Rising temperatures related to climate change could increase average annual per capita municipal expenditures in Massachusetts by as much as 30% by the end of this century as compared to what they were over the past 30 years.

This is according to a new report by Bo Zhao, a senior economist with the New England Public Policy Center in the Federal Reserve Bank of Boston Research Department.

“These large increases could have a significant impact on the fiscal health of local governments and may be difficult or impossible to accommodate without significant increases in taxes and fees,” Zhao writes in “The Effects of Weather on Massachusetts Municipal Expenditures: Implications of Climate Change for Local Governments in New England.”

Zhao finds that a 1-degree Fahrenheit increase in average temperature results in a 3.2% increase in per capita municipal general-fund expenditures in Massachusetts on average.
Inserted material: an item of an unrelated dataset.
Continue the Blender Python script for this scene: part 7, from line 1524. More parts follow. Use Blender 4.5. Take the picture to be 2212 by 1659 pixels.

Among other effects, he writes, hotter or stormier weather can increase the costs of snow removal, road maintenance, and the heating and cooling of schools and other public buildings.

Zhao uses the relationship between weather and local spending in Massachusetts from the last three decades, along with average-temperature projections from the National Oceanic and Atmospheric Administration, as a basis for estimating the state’s municipal expenditures for future decades.

According to the NOAA, if global emissions continue to grow at their current rate, the average temperature in Massachusetts is expected to rise from about 50 degrees Fahrenheit in 2020 to nearly 54 degrees Fahrenheit for 2050-2059 and to almost 58 degrees Fahrenheit for 2090-2099.

Based on those temperature increases and assuming the relationship between average temperatures and municipal expenditures remains the same as it was from 1990 through 2019, per capita local spending in Massachusetts could grow as much as 15% for 2050-2059 and as much as 30% for 2090-2099 relative to the level of the past three decades. In terms of dollar amounts, the per capita increases could be as great as $456 and $924 (in 2019 dollars), respectively.

In a scenario where emissions are lower in the future, the NOAA projects that the average temperature in Massachusetts would reach about 54 degrees Fahrenheit for 2090-2099. Zhao finds that even in this scenario, municipal expenditures could increase by as much as 15% by the end of this century.

Account for climate change in planning
“This report recommends that municipalities account for climate change in their long-term municipal financial planning, since early policy actions are often more cost effective than later ones,” Zhao writes. “Investing in improvements to the climate resilience of public infrastructure is important, and it is particularly urgent for New England, given how dated the region’s infrastructure systems are.”

Zhao notes that the report’s findings are applicable to the other five New England states as well, because the climate is generally the same across the region, and each state is projected to see similarly higher temperatures and more extreme storms in future decades. Also, each state has very limited county governments, if any, so municipal governments provide nearly all local public services.

Zhao does present a caveat to his findings. He notes that the regression analysis is based on historical data, and that using that information to make projections assumes that the relationship between weather and local spending will remain the same over time. His research for the report’s accompanying working paper, however, finds evidence that Massachusetts municipal spending has become less sensitive to temperature changes over the past 30 years. This could be because states and cities and towns in New England have been adapting to climate change by, for example, improving the heating and cooling systems of public buildings.

“Thus,” he writes, “the fiscal projections based on the regression results should be treated as directional guidance rather than as precise forecasts.”

The new report uses research and analysis from a Boston Fed working paper by Zhao titled “The Impact of Weather on Local Government Spending.”